Most business users understand Excel; its power and practically universal acceptance make it a key application to learn. While Excel is a powerful tool on its own, you can do a lot more with it when you add the power of a relational database. Whether you store your data in a simple Access database or link an Access database to your corporate data warehouse, you'll be able to do a lot of things more easily. A simple query combined with an Excel workbook can supply many of the benefits of expensive reporting packages using the tools you already have on your desktop.
Consider the following scenario. Your company stores sales information in a database, and each sales record carries an identifier that tells who sold the item. You also have a table of salespeople that tells what region they are in and who supervises them. Senior management wants to find out how each salesperson, sales manager, and region performs on a daily basis. Since they want to see the reports so frequently, it will be necessary to automate these reports as much as possible. This book will show you how to gather the information and build the reports, charts, and supporting details that are necessary to meet these business objectives.
If you consider the other uses of corporate data, you will begin to understand how useful these skills can be. Here is a short list of fairly common uses of data:
Producing a monthly commission schedule
Reporting sales by product, region, sales manager, or salesperson
Doing financial reporting
Producing invoices
Performing analysis of data (average profit per sale, sales by month, etc.)
Producing trend information to aid corporate planning
Populating financial models and storing results
Graphing financial and sales information
Building systems that can simplify and automate these tasks can make complex projects much simpler. Fortunately, you likely already have the tools you need to do this on your computer and just need to assemble the parts correctly.

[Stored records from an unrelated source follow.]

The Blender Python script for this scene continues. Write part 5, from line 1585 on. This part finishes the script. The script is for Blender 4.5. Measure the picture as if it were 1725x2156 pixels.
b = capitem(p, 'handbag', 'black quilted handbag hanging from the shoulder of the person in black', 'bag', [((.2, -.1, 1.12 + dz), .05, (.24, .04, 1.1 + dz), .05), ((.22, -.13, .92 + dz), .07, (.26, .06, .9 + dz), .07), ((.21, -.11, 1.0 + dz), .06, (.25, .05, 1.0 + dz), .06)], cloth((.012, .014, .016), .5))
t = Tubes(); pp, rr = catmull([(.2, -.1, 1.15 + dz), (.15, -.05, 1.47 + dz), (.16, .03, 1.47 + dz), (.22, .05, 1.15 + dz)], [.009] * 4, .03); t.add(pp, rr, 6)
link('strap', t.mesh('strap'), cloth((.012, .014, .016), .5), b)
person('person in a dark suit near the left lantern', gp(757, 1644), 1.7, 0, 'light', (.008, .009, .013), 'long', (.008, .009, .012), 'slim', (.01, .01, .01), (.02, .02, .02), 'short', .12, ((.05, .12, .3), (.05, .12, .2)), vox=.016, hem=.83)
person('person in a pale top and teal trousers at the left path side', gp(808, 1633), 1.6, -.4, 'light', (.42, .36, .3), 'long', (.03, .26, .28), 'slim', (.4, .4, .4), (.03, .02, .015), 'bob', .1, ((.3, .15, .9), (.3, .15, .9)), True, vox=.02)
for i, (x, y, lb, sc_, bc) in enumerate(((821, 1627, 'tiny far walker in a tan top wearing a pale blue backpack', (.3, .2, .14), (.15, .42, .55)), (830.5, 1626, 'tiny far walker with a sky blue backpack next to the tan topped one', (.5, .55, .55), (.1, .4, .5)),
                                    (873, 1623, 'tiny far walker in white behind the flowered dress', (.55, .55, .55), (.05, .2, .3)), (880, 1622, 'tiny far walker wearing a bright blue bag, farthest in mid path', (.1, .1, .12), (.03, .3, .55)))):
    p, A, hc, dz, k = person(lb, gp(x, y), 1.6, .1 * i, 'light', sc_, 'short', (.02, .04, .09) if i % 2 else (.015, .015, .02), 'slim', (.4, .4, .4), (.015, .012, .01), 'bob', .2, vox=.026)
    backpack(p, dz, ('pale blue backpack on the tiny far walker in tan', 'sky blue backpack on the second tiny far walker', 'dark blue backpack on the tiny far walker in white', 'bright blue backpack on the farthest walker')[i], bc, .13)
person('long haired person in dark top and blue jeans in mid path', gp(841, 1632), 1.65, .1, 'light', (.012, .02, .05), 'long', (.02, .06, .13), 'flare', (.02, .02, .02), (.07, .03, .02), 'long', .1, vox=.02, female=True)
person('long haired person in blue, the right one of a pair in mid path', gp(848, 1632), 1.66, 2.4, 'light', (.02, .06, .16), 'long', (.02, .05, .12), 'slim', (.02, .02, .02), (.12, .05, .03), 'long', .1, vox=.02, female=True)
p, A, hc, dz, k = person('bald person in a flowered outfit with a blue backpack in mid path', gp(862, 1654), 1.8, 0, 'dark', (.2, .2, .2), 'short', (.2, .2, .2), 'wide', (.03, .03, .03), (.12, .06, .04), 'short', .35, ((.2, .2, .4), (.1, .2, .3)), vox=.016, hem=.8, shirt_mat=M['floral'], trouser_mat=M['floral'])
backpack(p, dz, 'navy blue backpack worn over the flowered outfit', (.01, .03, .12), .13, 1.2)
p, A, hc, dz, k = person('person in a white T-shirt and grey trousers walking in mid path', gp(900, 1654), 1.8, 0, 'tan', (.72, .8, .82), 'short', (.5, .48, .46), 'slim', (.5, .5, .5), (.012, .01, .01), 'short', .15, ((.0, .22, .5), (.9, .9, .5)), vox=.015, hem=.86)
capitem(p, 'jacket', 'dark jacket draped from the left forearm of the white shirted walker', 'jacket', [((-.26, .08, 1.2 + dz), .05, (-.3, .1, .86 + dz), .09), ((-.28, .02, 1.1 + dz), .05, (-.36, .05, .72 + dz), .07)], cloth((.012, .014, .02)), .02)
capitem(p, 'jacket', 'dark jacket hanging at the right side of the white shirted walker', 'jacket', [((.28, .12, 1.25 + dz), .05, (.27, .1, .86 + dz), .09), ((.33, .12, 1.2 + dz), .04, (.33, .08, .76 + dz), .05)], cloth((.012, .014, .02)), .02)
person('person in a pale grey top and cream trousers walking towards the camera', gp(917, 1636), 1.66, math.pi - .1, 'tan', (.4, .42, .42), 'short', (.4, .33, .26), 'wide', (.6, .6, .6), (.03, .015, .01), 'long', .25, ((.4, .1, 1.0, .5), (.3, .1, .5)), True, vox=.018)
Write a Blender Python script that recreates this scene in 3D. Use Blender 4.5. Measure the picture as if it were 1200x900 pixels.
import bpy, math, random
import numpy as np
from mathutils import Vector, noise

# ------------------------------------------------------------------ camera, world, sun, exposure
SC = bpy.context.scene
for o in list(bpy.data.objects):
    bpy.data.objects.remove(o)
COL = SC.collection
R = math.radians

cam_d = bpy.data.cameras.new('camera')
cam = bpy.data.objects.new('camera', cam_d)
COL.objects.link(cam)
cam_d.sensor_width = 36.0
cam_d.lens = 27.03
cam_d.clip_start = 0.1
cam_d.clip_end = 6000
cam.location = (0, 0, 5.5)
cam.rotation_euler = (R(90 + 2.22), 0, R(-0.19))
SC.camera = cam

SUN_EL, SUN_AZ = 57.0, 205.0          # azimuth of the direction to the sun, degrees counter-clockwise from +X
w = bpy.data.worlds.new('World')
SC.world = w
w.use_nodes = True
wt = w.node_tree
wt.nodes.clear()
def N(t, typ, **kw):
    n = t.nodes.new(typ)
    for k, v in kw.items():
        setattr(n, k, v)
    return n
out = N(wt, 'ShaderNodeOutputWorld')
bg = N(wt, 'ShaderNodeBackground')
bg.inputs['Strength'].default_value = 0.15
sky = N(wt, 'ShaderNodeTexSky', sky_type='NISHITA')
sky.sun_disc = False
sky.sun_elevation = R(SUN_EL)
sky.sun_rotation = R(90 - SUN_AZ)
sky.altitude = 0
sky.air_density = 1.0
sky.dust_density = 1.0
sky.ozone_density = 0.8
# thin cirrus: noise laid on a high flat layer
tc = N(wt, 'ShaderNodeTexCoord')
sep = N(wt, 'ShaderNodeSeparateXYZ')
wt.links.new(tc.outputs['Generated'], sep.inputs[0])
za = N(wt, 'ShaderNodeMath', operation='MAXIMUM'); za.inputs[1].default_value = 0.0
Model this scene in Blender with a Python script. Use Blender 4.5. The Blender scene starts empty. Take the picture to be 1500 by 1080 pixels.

There are several ways to exchange data between Access and Excel. Automation (formerly called OLE Automation) is a method of communication that gives you access to another application's objects . Using Automation, you can actually take control of the other application and send and retrieve data, set properties, run methods, and perform many other tasks. This book will explore in depth how automation can be used to allow integration between Access and Excel.
Tip
One of the original ways to communicate between Windows programs was dynamic data exchange (DDE) . While this can be useful, I do not recommend it between Office applications. It is sometimes necessary when you are communicating with a program that does not have a very useful object model. However, the object models for all of the programs in the Office suite allow you so much flexibility that I cannot imagine a situation when DDE would be preferable to Automation with VBA.
The other methods of communication treat Access or Excel simply as a data source and allow query access. This is accomplished through ActiveX Data Objects (ADO) or Data Access Objects (DAO). In addition to these programming methods, both Access and Excel offer data access methods from the standard user interface that work well for simple tasks.